本作のリリースに合わせて、リードトラックとなる「リストカットベイビー」の前フリであったとネタバラシをするのですが、これにより、ステレオタイプのヴィジュアル系バンドの歌詞を批判し、シェルミィは歌わなければいけない言葉を歌うのだという決意表明の意味合いも出てくるのですよね。
率直に言えば、これはこれで最近流行りのメンヘラ系楽曲として埋もれてしまいそうなところ、自分たちの信念を明確化することで、流行に傾倒してメンヘラ系に辿り着いたわけではないのだということも同時にアピールすることになった形。
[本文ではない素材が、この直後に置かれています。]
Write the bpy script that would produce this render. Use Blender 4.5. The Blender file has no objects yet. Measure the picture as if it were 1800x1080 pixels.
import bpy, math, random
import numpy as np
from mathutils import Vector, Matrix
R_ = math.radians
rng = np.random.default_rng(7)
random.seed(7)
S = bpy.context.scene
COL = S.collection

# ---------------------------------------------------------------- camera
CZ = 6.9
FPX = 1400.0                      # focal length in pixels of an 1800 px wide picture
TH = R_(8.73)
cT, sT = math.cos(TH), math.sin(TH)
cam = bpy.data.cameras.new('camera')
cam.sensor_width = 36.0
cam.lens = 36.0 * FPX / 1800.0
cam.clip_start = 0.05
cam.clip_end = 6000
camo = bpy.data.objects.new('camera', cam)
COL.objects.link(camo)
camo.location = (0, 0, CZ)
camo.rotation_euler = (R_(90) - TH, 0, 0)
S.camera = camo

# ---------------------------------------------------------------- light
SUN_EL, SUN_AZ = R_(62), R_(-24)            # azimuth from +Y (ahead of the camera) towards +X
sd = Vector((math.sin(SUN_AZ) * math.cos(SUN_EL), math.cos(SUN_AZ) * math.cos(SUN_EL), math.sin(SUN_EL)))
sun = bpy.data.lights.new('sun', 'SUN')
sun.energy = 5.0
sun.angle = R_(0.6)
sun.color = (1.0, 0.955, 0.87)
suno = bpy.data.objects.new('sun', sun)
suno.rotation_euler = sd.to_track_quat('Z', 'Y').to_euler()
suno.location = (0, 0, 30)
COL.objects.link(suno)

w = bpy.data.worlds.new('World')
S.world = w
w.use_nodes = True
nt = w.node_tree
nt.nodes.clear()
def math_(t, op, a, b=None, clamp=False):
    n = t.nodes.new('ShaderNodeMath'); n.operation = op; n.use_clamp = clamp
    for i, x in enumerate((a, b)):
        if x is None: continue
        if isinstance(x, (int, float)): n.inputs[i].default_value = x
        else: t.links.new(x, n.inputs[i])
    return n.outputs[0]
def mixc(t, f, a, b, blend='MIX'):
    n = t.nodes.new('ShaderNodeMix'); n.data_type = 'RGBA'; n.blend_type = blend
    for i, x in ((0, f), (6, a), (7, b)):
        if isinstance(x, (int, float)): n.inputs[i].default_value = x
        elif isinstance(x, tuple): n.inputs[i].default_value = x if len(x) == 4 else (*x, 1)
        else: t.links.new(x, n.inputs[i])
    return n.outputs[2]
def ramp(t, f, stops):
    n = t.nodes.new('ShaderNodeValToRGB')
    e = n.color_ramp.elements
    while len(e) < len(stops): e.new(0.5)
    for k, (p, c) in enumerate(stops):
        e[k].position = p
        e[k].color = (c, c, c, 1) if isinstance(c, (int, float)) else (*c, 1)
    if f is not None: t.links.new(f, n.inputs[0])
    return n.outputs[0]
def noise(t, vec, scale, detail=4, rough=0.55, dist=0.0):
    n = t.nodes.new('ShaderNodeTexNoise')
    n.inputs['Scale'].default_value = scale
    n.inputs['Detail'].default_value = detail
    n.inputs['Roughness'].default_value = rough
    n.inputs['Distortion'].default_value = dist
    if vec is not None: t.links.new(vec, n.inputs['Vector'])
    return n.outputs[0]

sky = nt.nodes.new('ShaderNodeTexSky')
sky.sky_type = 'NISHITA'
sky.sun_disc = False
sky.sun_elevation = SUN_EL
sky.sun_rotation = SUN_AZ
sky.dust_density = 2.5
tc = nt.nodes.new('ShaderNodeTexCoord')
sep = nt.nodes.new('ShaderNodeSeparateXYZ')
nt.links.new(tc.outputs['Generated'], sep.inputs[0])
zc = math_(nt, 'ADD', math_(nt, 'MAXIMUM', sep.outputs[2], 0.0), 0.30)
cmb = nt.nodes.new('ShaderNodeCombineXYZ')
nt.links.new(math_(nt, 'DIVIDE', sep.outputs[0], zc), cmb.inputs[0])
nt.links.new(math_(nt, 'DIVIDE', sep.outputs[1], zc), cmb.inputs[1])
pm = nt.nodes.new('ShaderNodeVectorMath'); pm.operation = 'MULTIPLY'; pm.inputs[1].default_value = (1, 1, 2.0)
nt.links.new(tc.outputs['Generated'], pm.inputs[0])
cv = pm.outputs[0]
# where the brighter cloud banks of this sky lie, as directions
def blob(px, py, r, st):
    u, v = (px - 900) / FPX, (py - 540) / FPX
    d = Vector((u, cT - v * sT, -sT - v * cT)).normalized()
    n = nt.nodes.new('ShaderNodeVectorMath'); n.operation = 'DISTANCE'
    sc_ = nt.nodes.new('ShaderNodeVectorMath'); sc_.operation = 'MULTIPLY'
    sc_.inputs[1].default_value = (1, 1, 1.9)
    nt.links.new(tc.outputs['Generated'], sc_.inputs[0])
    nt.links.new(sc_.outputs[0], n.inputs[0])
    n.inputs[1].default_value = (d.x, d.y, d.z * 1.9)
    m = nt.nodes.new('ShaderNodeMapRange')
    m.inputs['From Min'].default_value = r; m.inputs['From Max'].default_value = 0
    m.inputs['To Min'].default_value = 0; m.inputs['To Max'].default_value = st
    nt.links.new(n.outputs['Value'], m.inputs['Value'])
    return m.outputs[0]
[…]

色々な角度から説得力を増したわけで、とんでもない戦略眼です。
惜しいのは、最後に持ってきた「君になりたい」のラストシーン。
ストレートな"良い曲"の最後に、エモーショナルなシャウトを唐突に差し込み、楽曲のスケールを一気に壮大にするアプローチなのですけれど、これがR指定の「少女喪失-syojosoushitsu-」における「さらばビッチ」の演出と被ってしまいます。
こういう手法が今後はスタンダードになっていくのだ、という見方もできますし、糾弾されるようなレベルでの被りではないのですが、受け皿になり得るかどうか判断される時期にリリースされた作品だけに、寄せた感が出てしまうのはもったいないと言いますか。
やや演出過剰と見られてしまう懸念はありますかね。
もっとも、全体的にクオリティが高いのは否定しようがなく。
シングルや表題曲、リードトラックにメッセージ重視のキラーチューンを配置しつつ、レトロな「情脈」、ポップな「ヒステリック姫カット」、白系的な切なさを纏った「 」に、パンキッシュな「センセーション事変」と「非ノーマル」のコンボ等、バラエティ性を意識して曲を散らすバランス感覚はさすが。
尖った衝動性に塗れた「ぼくらの残酷激情」のインパクトは相当なものでしたけれど、痛みの感性はそのままに、少し成長したところを見せた「平成32年へ。」は、構成力のレベルアップを見せつけています。
メンヘラ系というサブジャンルがどうなろうが、シェルミィはシェルミィとして変わらない音楽を奏でるのだ、という強い意志を感じる1枚。